L’art du polar ordinaire consiste à faire échouer longtemps les recherches, ou bien à les orienter sur de fausses pistes. Il y a de ce point de vue une espèce de solidarité entre un auteur et un tueur – en termes juridiques on dirait qu’il se rend coupable d’obstruction à la justice (entrave à l’action exercice de la justice, Code pénal, Livre IV, Titre III, Chapitre IV). C’est le moins qu’on puisse retenir contre lui, car il est au fond, avant tout, l’organisateur du meurtre… Tout aussi troublante est la complicité entre l’assassin traqué et le lecteur.

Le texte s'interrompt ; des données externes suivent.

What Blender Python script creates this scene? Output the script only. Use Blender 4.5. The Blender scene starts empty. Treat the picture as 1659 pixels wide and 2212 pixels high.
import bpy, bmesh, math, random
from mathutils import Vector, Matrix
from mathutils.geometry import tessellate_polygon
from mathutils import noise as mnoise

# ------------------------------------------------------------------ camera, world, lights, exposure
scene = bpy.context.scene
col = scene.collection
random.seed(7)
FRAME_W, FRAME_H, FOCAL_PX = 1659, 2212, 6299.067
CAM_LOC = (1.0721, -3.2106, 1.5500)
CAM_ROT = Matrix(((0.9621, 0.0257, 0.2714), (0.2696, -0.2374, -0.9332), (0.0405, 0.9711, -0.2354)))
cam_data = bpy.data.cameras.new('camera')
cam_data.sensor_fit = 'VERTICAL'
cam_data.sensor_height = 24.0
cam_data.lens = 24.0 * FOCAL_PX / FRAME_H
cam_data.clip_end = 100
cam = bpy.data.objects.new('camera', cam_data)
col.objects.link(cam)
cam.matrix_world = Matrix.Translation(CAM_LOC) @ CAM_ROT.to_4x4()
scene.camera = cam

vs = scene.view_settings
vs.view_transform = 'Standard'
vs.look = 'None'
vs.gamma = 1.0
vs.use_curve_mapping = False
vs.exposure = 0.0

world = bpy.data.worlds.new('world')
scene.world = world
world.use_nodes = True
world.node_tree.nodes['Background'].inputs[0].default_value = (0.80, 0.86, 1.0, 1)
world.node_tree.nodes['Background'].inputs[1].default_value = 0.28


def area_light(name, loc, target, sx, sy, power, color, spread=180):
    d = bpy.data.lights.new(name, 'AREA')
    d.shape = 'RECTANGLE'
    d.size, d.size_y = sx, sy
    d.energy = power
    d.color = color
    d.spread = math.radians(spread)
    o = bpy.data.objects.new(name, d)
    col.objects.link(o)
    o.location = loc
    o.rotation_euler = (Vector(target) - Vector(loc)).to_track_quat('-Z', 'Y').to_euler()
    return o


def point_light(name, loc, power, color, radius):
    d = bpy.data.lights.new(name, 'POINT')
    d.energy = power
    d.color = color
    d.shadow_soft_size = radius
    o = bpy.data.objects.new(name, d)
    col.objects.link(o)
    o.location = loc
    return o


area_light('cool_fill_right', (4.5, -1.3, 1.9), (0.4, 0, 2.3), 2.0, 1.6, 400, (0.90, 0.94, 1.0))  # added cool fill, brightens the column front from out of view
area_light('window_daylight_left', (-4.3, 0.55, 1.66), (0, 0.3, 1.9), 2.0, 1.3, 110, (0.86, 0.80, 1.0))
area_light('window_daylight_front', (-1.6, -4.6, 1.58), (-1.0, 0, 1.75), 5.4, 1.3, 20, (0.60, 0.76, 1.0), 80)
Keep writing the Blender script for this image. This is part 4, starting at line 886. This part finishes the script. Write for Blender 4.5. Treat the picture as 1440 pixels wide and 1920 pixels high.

Parfois, celui-ci est mis dès le début dans la confidence, histoire d’accroître le plaisir pervers de voir les détectives errer. On peut aussi faire en sorte que l’auteur du crime identifié n’en soit pas l’instigateur (enquête à tiroirs). Variante : le meurtre solidaire à tueurs multiples comme dans Le Crime de l’Orient Express. Dans Le meurtre de Roger Ackroyd, ledit meurtre est commis par le narrateur (si vous ne l’avez pas lu, pardon pour le spoil), mais c’est encore une fausse piste : l’assassin de Roger Ackroyd, c’est Agatha Christie, bien entendu. Pour une fois, Poirot s’est planté…
D’où les différents profils d’enquêteurs, de l’indiciel à l’herméneuticien en passant par le psychologique.
Au sommet de son art, un auteur inspiré se fiche de l’enquête ou même du coupable, prétextes à une glose philosophique, politique ou psychanalytique. Scène de crime et théâtre édifiant partagent une exigence : l’éviction du public.